The industry slowed again in the early 2000s before benefiting from the upsurge in housing starts in the mid-2000s. According to the National Association of Home Builders, single-family housing starts peaked at 1.7 billion in 2005 before dropping steadily throughout the rest of the decade. By 2008, the United States saw only 905 million housing starts, and in 2009 that figure further dipped to 445 million. Sales for furniture stores as well as most other retailers in the United States slumped along with the housing market and the U.S. economy. Because household furniture sales are closely linked to home sales, the slowdown in the housing market and tight consumer credit situation brought sales down. According to Furniture Today, 2008 was the first time since the publication had begun tracking furniture sales in 1990 that sales had actually declined. In 2009, consumer expenditures on furniture and mattresses fell again, 7.5 percent. Every category saw declines--some, such as wood furniture, fell as much as 22 percent. Upholstered furniture saw a 14.6 percent decline in domestic shipments and a 12.7 percent decline in imports, and metal furniture fell 20.6 percent and 19.5 percent for import and domestic shipments, respectively. Figures from Hoover's showed that furniture shipments for the 25 largest stores totaled $9.98 billion in 2009, a decline of 14.6 percent from 2008. By 2010, however, some were expressing hopes of a recovery, fueled by reports of upticks in furniture store sales. For example, industry leader La-Z-Boy saw a 17 percent increases in sales of upholstered furniture in the first quarter of 2010, whereas Select Comfort, a leading maker of mattresses and bedding, experienced a sales increase of 23 percent in the last quarter of 2009.
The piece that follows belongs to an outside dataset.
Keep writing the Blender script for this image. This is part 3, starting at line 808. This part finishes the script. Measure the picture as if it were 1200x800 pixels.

Although some of the leaders in furniture retailing in the 1990s remained the top performers into the 2000s, several had gone bankrupt by early in the decade, including Montgomery Ward, Heilig-Meyers, and Levitz. In 2002 Wal-Mart was the number one performer in furniture sales; according to a survey by Furniture Today, this was the first time in 10 years that a "nonconventional furniture store" sold more furniture than any other retailer. Wal-Mart posted furniture and bedding sales of $1.24 billion that year.
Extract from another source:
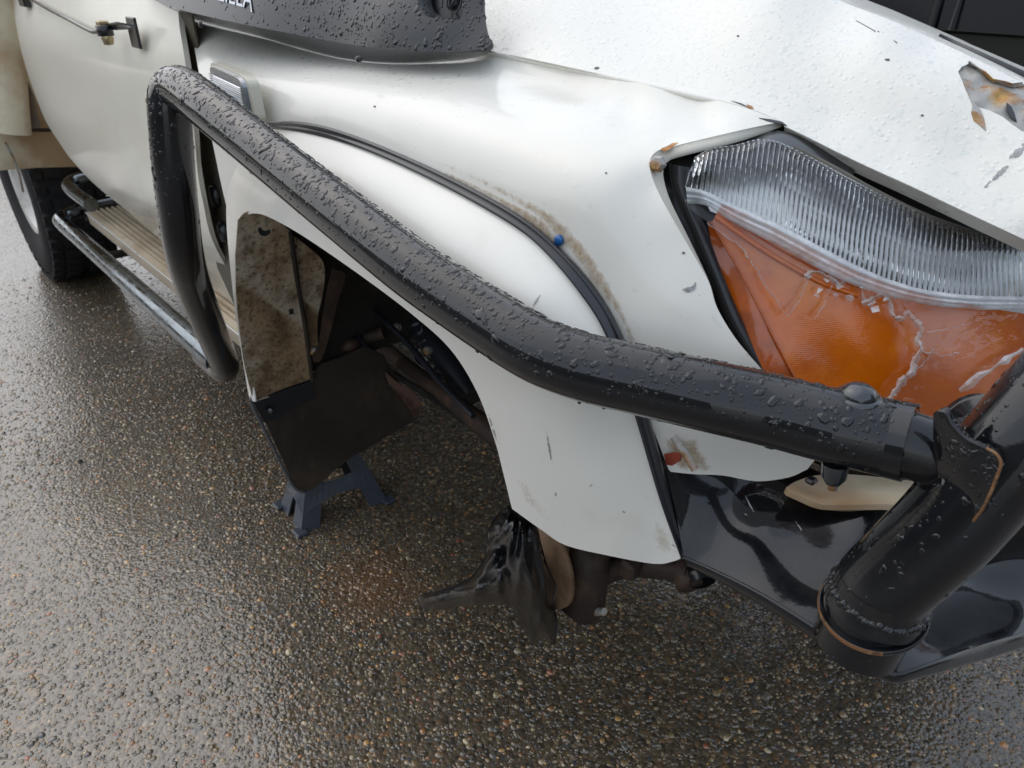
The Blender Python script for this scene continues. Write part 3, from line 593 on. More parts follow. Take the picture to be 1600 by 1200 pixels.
def fracture(pts, wd=5):
    P_ = cr(pts, 4); P_ = P_ + rng.normal(0, 1.1, P_.shape); T_ = np.gradient(P_, axis=0); T_ /= np.linalg.norm(T_, axis=1)[:, None]+1e-9; N_ = np.stack([-T_[:, 1], T_[:, 0]], 1)
    w_ = (1.15 if wd > 8 else .6)*wd*rng.uniform(.3, 1.1, (len(P_), 1)); rows = [lift(P_-N_*w_*.5, lf(.001)), lift(P_, lf(-.0035)), lift(P_+N_*w_*.5, lf(.0015))]
    V, F = loft(rows); F = orient(V, F); V, F, _ = thicken(V, F, .0006); obj('broken_edge', V, F, frac, head, smooth=False)
fracture([(1256, 430), (1276, 424), (1296, 434), (1312, 444), (1330, 436), (1346, 440)], 9)
fracture([(1346, 474), (1362, 468), (1378, 460), (1390, 470), (1394, 492), (1408, 496), (1420, 490), (1430, 502)], 9)
fracture([(1430, 502), (1440, 514), (1432, 530), (1440, 545), (1430, 562), (1424, 582), (1408, 600), (1396, 618)], 11)
fracture([(1342, 390), (1352, 420), (1346, 440), (1350, 470)], 7); fracture([(1172, 404), (1190, 438), (1206, 462), (1232, 494)], 3); fracture([(1232, 494), (1248, 470), (1260, 442)], 3)
fracture([(1172, 404), (1156, 384), (1130, 366), (1104, 348)], 5); fracture([(1412, 590), (1404, 604), (1390, 622)], 10); fracture([(1436, 548), (1470, 556), (1500, 552)], 5); fracture([(1300, 440), (1290, 470), (1272, 500)], 3); fracture([(1240, 398), (1290, 424), (1340, 440)], 5); fracture([(1420, 340), (1412, 380), (1405, 430), (1398, 468)], 4); fracture([(1412, 590), (1440, 572), (1460, 545)], 3); fracture([(1600, 545), (1560, 570), (1500, 610)], 12); fracture([(1508, 506), (1480, 514), (1450, 520)], 2)
for k in range(11):
    x = rng.uniform(1256, 1440); y = 436+(x-1256)*.32+rng.normal(0, 10); s_ = rng.uniform(3, 9); a_ = np.sort(rng.uniform(0, 6.28, 5))
    q = np.stack([x+np.cos(a_)*s_, y+np.sin(a_)*s_*.8], 1); V = np.array([at(p[0], p[1], Y=lens([p])[0]-rng.uniform(.000, .006)) for p in q]); F = orient(V, [tuple(range(5))]); V, F, _ = thicken(V, F, .0006); obj('shard_chip', V, F, frac, head, smooth=False)

# --- wheel arch flare
flare = TPS([(420, 200, .064), (500, 217, .061), (600, 248, .058), (700, 297, .056), (800, 353, .056), (870, 412, .057), (930, 492, .060), (970, 560, .063), (1010, 680, .07), (1040, 790, .076), (1062, 870, .08),
    (470, 240, .040), (560, 280, .028), (660, 335, .024), (760, 400, .024), (840, 465, .026), (900, 540, .034),
    (560, 330, .010), (680, 400, .006), (780, 470, .009), (850, 540, .016), (900, 640, .026), (940, 760, .040), (980, 850, .056),
    (400, 335, .006), (480, 372, .003), (560, 430, .0), (640, 490, .0), (700, 545, .004), (745, 612, .010), (785, 740, .020), (800, 795, .025), (880, 852, .040), (1020, 881, .070),
    (374, 400, .002), (380, 520, .003), (392, 620, .005), (352, 345, .020), (362, 450, .014), (386, 612, .010), (380, 270, .034), (440, 300, .012), (415, 240, .046)])
f_top = cr([(425, 197), (500, 213), (600, 244), (700, 292), (800, 349), (862, 402), (922, 478), (966, 550), (1002, 660), (1040, 795), (1064, 872)], 6)
f_bot = cr([(1064, 872), (1052, 877), (1022, 881), (950, 868), (884, 852), (846, 828), (800, 795)], 4)
f_lip = cr([(800, 795), (787, 742), (772, 685), (745, 612), (703, 545), (640, 488), (560, 428), (480, 373), (432, 345), (404, 334), (384, 338), (374, 362), (373, 430), (380, 520), (394, 600), (399, 628)], 6)
f_rear = cr([(399, 628), (390, 622), (383, 585), (370, 505), (361, 430), (354, 350), (356, 300), (372, 258), (395, 220), (425, 197)], 5)
fl_out = np.vstack([f_top[:-1], f_bot[:-1], f_lip[:-1], f_rear[:-1]])
flr = panel('wheel_arch_flare', fl_out, flare, white, truck, step=9, thick=.003, flange=[(f_lip[:-9], (-.002, .035, -.002), 4), (f_bot, (-.003, .02, 0), 2), (f_rear, (.0, .03, 0), 3)], label='white moulded flare round the empty front wheel arch')
# rubber strip between flare and fender
r_out = cr([(418, 193), (460, 189), (520, 200), (600, 229), (700, 274), (800, 328), (866, 378), (930, 448), (974, 525), (1012, 640), (1050, 780), (1076, 868)], 6)
r_in = cr([(425, 199), (470, 205), (520, 217), (600, 247), (700, 295), (798, 351), (850, 393), (905, 458), (945, 522), (988, 640), (1030, 780), (1064, 874)], 6)
n_ = 80; A_ = resample(r_out, n_); B_ = resample(r_in, n_); rows = []
for s_, d_ in ((0, 0), (.03, -.006), (.18, -.009), (.32, -.0085), (.38, -.006), (.7, -.005), (.95, -.004), (1, .002)):
    P_ = A_*(1-s_)+B_*s_; base = guard(A_)*(1-s_)+flare(B_)*s_; rows.append(np.array([at(p[0], p[1], Y=y_+d_) for p, y_ in zip(P_, base)]))
V, F = loft(rows); F = orient(V, F); V, F, _ = thicken(V, F, .002); obj('rubber_trim', V, F, rubber, flr)
for (x, y, l, a_) in ((925, 757, 8, -.7), (945, 757, 4, .3), (868, 772, 7, 1.2), (897, 787, 5, .4), (965, 842, 5, -.9), (838, 470, 22, -1.0), (812, 545, 14, 1.3), (858, 700, 40, 1.4), (770, 670, 30, 1.25), (1050, 850, 14, .8), (975, 800, 6, .6)):
    dx, dy = math.cos(a_)*l, math.sin(a_)*l; nx, ny = -math.sin(a_)*2.2, math.cos(a_)*2.2
    decal('scuff', [(x-dx, y-dy), (x+nx, y+ny), (x+dx, y+dy), (x-nx, y-ny)], flare, grey_scratch, flr, fade=2.2, step=3)
decal('dirt_stain', [(820, 745), (850, 790), (870, 815), (850, 818), (815, 785), (800, 745)], flare, grime, flr, fade=14, step=6)
decal('dirt_stain', [(1020, 800), (1050, 830), (1060, 868), (1035, 872), (1015, 850)], flare, grime, flr, fade=14, step=6)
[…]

In 2009, however, Ashley Furniture HomeStores overtook Wal-Mart for the second time as the largest furniture store in the nation. Ashley registered $2.05 billion in furniture and bedding sales that year, $95 million more than Wal-Mart. Another leader in the industry was Furniture Brands International (St. Louis, Missouri), which sold brands like Broyhill, Lane, and Thomasville and had sales of $1.2 billion in 2009. Other major players the industry included La-Z-Boy Inc. (Monroe, Michigan), which specialized in upholstered furniture and recorded sales of $1.1 billion in 2009; Haverty Furniture Companies (Atlanta, Georgia), which launched its own line of furniture in 2000 and had sales of $588 million in 2009; and Ethan Allen Interiors (Danbury, Connecticut), with sales of $590 million in 2009. Rooms To Go Inc. (Seffner, Florida) specialized in low to moderately priced furniture and offered discounts for large purchases. It also had 45 Rooms To Go Kids branches in 2010. Large department stores that had a hand in the furniture industry included Macy's, J.C. Penney, and Sears. Additional retail furniture leaders included Berkshire Hathaway's furniture division; Sam's Club; and Costco Wholesale Corp.
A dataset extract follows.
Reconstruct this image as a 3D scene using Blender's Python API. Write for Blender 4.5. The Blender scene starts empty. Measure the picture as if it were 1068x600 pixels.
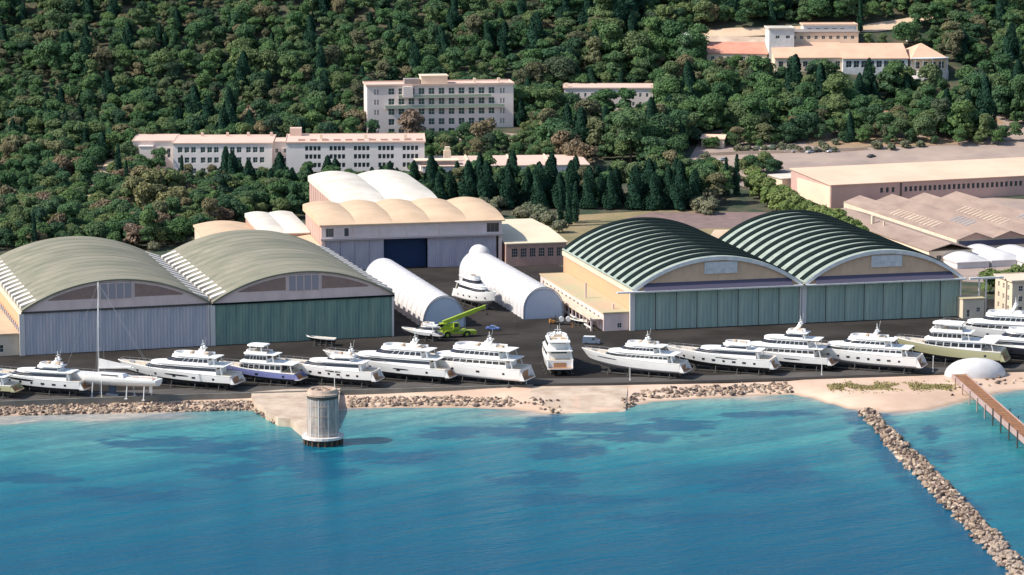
import bpy, bmesh, math, random
from mathutils import Vector, noise, Matrix
R=math.radians; PI=math.pi
rnd=random.Random(7)
sc=bpy.context.scene; C=sc.collection
# ------------------------------------------------------------------ camera
F=3200.;CH=172.;PIT=R(9.4)
def G(px,py,z=0.):
    u=(px-534)/F;v=(300-py)/F
    dy=math.cos(PIT)+v*math.sin(PIT);dz=-math.sin(PIT)+v*math.cos(PIT)
    t=(z-CH)/dz
    return Vector((u*t,dy*t,z))
def PX(x,y,z):
    z=z-CH
    d=y*math.cos(PIT)-z*math.sin(PIT); up=y*math.sin(PIT)+z*math.cos(PIT)
    return (534+F*x/d,300-F*up/d)
cd=bpy.data.cameras.new('camera'); cam=bpy.data.objects.new('camera',cd); C.objects.link(cam)
cd.sensor_width=36; cd.lens=36*F/1068.; cd.clip_start=1; cd.clip_end=20000
cam.location=(0,0,CH); cam.rotation_euler=(R(90)-PIT,0,0); sc.camera=cam
sc.render.resolution_x=1024; sc.render.resolution_y=575
# ------------------------------------------------------------------ light
w=bpy.data.worlds.new('World'); sc.world=w; w.use_nodes=True
nt=w.node_tree; bg=nt.nodes['Background']; sky=nt.nodes.new('ShaderNodeTexSky'); sky.sky_type='NISHITA'
SUN=Vector((-0.965,-0.26,0)).normalized(); EL=R(44)
sky.sun_disc=False; sky.sun_elevation=EL; sky.sun_rotation=math.atan2(SUN.x,SUN.y)
sky.air_density=1.0; sky.dust_density=1.0
nt.links.new(sky.outputs[0],bg.inputs[0]); bg.inputs[1].default_value=0.15
sl=bpy.data.lights.new('sun','SUN'); so=bpy.data.objects.new('sun',sl); C.objects.link(so)
sl.energy=4.8; sl.angle=R(.5); sl.color=(1,.93,.82)
sd=Vector((SUN.x*math.cos(EL),SUN.y*math.cos(EL),math.sin(EL)))
so.rotation_euler=(-sd).to_track_quat('-Z','Y').to_euler(); so.location=(-200,900,400)
sc.view_settings.view_transform='Standard'; sc.view_settings.look='None'; sc.view_settings.gamma=1
sc.view_settings.exposure=0.34
# ------------------------------------------------------------------ materials
MATS={}
def mat(name,col,rough=.7,col2=None,scale=(1,1,1),ns=1.0,var=.5,bump=0,bscale=8,metal=0,rand=None,spec=None,coord='Object',transl=0,detail=5,lo=.35,hi=.65):
    if name in MATS: return MATS[name]
    m=bpy.data.materials.new(name); m.use_nodes=True; t=m.node_tree; b=t.nodes['Principled BSDF']
    b.inputs['Roughness'].default_value=rough; b.inputs['Metallic'].default_value=metal
    if spec is not None: b.inputs['Specular IOR Level'].default_value=spec
    c4=(*col,1)
    b.inputs['Base Color'].default_value=c4
    tc=t.nodes.new('ShaderNodeTexCoord'); mp=t.nodes.new('ShaderNodeMapping'); mp.inputs['Scale'].default_value=scale
    t.links.new(tc.outputs[coord],mp.inputs[0])
    out=None
    if rand:
        oi=t.nodes.new('ShaderNodeObjectInfo'); rp=t.nodes.new('ShaderNodeValToRGB'); cr=rp.color_ramp
        n=len(rand)
        while len(cr.elements)<n: cr.elements.new(.5)
        for i,c in enumerate(rand): cr.elements[i].position=i/max(1,n-1); cr.elements[i].color=(*c,1)
        t.links.new(oi.outputs['Random'],rp.inputs[0]); out=rp.outputs[0]
    if col2 is not None:
        nz=t.nodes.new('ShaderNodeTexNoise'); nz.inputs['Scale'].default_value=ns; nz.inputs['Detail'].default_value=detail; nz.inputs['Roughness'].default_value=.62
        t.links.new(mp.outputs[0],nz.inputs['Vector'])
        mr=t.nodes.new('ShaderNodeMapRange'); mr.inputs[1].default_value=lo; mr.inputs[2].default_value=hi; mr.inputs[4].default_value=var*2 if var<.5 else 1
        t.links.new(nz.outputs['Fac'],mr.inputs[0])
        mx=t.nodes.new('ShaderNodeMix'); mx.data_type='RGBA'
        t.links.new(mr.outputs[0],mx.inputs[0])
        if out: t.links.new(out,mx.inputs[6])
        else: mx.inputs[6].default_value=c4
        mx.inputs[7].default_value=(*col2,1); out=mx.outputs[2]
    if out: t.links.new(out,b.inputs['Base Color'])
    if bump:
        n2=t.nodes.new('ShaderNodeTexNoise'); n2.inputs['Scale'].default_value=bscale; n2.inputs['Detail'].default_value=4
        t.links.new(mp.outputs[0],n2.inputs['Vector'])
        bp=t.nodes.new('ShaderNodeBump'); bp.inputs['Strength'].default_value=bump; bp.inputs['Distance'].default_value=.2
        t.links.new(n2.outputs['Fac'],bp.inputs['Height']); t.links.new(bp.outputs[0],b.inputs['Normal'])
    if transl:
        tr=t.nodes.new('ShaderNodeBsdfTranslucent'); ms=t.nodes.new('ShaderNodeMixShader'); ms.inputs[0].default_value=transl
        if out: t.links.new(out,tr.inputs[0])
        else: tr.inputs[0].default_value=c4
        o=t.nodes['Material Output']; t.links.new(b.outputs[0],ms.inputs[1]); t.links.new(tr.outputs[0],ms.inputs[2]); t.links.new(ms.outputs[0],o.inputs[0])
    MATS[name]=m; return m
M=lambda n:MATS[n]
mat('asphalt',(.028,.025,.023),1,(.05,.044,.040),spec=.08,ns=.045,detail=10,bump=.1,lo=.4,hi=.62)
mat('road_grey',(.07,.066,.062),1,(.11,.10,.095),spec=.1,ns=.08,detail=8)
mat('quay_concrete',(.12,.12,.11),.9,(.2,.19,.17),ns=.2,detail=8)
mat('pale_concrete',(.56,.45,.35),.9,(.38,.28,.21),ns=.16,detail=10)
mat('sand',(.60,.40,.27),.95,(.50,.31,.20),ns=.1,detail=9,bump=.3,bscale=1)
mat('ground_earth',(.09,.075,.045),.95,(.045,.055,.03),ns=.06,detail=9,bump=.3,bscale=.5)
mat('dry_earth',(.36,.23,.15),.95,(.22,.17,.10),ns=.07,detail=9,bump=.3,bscale=.5)
mat('dry_grass',(.30,.22,.12),.95,(.16,.15,.07),ns=.06,detail=9,bump=.3,bscale=.5)
mat('lavender_field',(.23,.15,.14),.95,(.15,.11,.10),ns=.2,detail=9,bump=.3,bscale=.5)
mat('beige_gravel',(.62,.46,.33),.95,(.5,.37,.25),ns=.1)
mat('car_park',(.27,.21,.185),.95,(.38,.29,.24),ns=.06,detail=9)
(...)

As furniture retailers entered the second decade of the twenty-first century, they faced challenges but were modestly optimistic about the future. A report by IBISWorld summarized the state of the industry in 2010: "While intense competition from department stores continues to wage a war against furniture stores, operators will benefit from the improving economic forecast. As the housing market begins to climb slowly upward, the number of housing starts will increase, creating renewed demand for furniture. Additionally, consumers will regain confidence as disposable income rises, resulting in increased revenue."